When Oracle wants to load new SQL into the SGA it querries each of these
"cursors" to see which one to swap out.  Your report -
"Statistics for Last 24 Hours
Last Known Value        15743.28
Average Value   7096.27
High Value      22405
Low Value       0

My OPEN_CURSORS parameter is set to 700.  I'd like to know how these
numbers all jive."
suggests that 15K cursors is taking a while to query.  If your latch spin is
set to too small a number the latch will go back to sleep before Oracle can
find a cursor to swap out.  Nothing will get a chance to run.

The SQL below will show the cursors that have been loaded once and only
executed once.  If there are thousands of these then your application is the
problem.

-- shows cursors that are not using bind variables
select name, type, loads, executions, SHARABLE_MEM, pins, kept ,
'--------------------------------------------------------------------'
from v$db_object_cache where executions = 1 and type = 'CURSOR'
AND LOADS = 1
order by 1,5
/

Making your SGA bigger is not the answer.  It simply allows more cursors to
be loaded and makes it more difficult for Oracle to find which one to swap
out.

Making the latch spin smaller (which some Oracle documentation suggests) is
not the answer because that simply makes the latch go back to sleep sooner.
Making the latch spin larger may help.  It may allow Oracle to actually do
some work before the latch goes back to sleep.

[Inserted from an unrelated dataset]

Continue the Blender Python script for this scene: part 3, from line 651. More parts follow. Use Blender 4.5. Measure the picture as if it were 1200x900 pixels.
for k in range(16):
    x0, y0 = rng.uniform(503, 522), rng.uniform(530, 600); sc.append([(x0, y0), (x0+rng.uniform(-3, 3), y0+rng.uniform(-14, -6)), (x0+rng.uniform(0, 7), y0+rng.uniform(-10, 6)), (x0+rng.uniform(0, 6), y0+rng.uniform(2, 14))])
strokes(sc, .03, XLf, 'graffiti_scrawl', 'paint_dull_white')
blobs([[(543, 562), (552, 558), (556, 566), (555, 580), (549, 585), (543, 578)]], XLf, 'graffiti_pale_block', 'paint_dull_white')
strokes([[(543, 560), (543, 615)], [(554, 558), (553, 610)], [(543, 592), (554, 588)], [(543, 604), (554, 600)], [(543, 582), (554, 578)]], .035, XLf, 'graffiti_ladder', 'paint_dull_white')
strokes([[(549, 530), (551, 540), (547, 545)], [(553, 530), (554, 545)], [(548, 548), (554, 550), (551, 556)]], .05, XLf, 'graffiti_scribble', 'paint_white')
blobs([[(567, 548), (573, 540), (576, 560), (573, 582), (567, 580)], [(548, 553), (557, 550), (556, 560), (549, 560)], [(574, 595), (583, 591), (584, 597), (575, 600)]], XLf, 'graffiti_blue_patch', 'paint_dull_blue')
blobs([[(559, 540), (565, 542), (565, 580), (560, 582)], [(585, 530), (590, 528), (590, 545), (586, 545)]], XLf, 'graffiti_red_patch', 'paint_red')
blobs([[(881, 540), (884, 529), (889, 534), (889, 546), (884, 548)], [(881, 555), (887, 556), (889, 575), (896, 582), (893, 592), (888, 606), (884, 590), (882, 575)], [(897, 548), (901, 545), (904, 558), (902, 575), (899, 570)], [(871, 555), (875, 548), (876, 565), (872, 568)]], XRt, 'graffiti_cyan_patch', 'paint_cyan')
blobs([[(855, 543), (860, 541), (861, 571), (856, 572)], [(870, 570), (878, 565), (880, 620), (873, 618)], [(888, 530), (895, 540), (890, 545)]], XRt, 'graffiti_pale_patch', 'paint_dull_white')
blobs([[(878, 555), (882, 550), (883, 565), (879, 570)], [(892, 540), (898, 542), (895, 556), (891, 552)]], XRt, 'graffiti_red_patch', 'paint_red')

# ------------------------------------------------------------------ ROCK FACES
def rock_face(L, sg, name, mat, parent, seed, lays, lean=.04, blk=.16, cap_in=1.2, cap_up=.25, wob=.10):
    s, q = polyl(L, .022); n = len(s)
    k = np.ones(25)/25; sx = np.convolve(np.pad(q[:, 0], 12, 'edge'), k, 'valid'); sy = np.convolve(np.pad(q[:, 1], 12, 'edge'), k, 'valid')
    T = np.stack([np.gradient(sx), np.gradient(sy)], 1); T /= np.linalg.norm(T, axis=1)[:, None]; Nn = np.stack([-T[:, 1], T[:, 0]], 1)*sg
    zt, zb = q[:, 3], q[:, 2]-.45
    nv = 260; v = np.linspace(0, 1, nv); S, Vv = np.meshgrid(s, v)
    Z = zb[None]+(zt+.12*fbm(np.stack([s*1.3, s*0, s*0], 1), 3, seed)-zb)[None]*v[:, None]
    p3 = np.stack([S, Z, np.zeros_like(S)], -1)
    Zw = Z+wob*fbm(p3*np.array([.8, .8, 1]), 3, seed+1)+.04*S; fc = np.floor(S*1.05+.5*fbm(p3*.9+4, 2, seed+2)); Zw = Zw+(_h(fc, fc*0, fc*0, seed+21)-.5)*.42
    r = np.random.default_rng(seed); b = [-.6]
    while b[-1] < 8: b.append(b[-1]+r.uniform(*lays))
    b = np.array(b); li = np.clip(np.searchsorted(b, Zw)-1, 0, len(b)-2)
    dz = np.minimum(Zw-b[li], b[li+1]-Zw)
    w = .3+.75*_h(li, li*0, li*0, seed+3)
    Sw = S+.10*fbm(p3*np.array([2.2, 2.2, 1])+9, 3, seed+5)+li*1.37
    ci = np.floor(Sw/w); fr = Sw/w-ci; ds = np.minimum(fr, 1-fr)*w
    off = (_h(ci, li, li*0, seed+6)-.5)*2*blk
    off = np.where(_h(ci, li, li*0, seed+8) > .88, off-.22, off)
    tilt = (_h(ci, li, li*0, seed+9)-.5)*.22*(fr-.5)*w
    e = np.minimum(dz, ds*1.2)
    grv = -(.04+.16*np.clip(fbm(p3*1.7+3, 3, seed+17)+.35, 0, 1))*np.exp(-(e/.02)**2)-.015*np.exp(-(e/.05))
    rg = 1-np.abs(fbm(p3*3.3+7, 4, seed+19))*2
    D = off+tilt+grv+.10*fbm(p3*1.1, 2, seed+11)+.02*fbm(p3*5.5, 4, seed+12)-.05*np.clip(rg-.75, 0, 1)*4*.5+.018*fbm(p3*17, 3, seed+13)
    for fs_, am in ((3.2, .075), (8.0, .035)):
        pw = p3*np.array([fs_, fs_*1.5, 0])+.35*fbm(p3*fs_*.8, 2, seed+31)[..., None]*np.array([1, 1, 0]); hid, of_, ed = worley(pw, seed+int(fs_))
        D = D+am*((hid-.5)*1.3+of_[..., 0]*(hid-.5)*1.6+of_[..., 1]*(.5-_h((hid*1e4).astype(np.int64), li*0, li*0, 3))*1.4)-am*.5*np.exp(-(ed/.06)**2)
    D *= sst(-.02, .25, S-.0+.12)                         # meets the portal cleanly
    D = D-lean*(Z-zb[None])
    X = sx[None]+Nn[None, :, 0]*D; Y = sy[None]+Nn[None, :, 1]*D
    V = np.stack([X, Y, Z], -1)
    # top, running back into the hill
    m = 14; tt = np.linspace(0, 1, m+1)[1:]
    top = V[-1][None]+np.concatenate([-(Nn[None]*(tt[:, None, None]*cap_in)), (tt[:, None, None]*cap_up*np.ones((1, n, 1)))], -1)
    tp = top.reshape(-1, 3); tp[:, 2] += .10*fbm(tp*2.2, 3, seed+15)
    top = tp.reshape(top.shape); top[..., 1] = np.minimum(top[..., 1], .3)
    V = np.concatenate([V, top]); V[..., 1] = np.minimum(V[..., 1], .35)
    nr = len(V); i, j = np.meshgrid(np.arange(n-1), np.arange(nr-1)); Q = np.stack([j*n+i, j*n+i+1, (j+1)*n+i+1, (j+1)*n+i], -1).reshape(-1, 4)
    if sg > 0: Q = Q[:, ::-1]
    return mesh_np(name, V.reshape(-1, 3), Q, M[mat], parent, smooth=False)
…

I can't say that this is your problem; however, I did have a database with a
RESIN Web Ap that was using dynamic SQL without bind variables.  Looking at
the most expensive SQL in STATSPACK did not solve the problem.  It was when
we looked at the least expensive SQL that we found thousands of nearly
identical cursors.  We also had a high number of latch spin waits.

Rewriting the Ap to use bind variables reduced the number of cursors in the
SGA from thousands to hundreds, spend up the normal through-put by 300% and
eliminated the occasional SGA thrashing that prevented any new connections.

I hope that this helps but I don't have enough info to be sure that it will.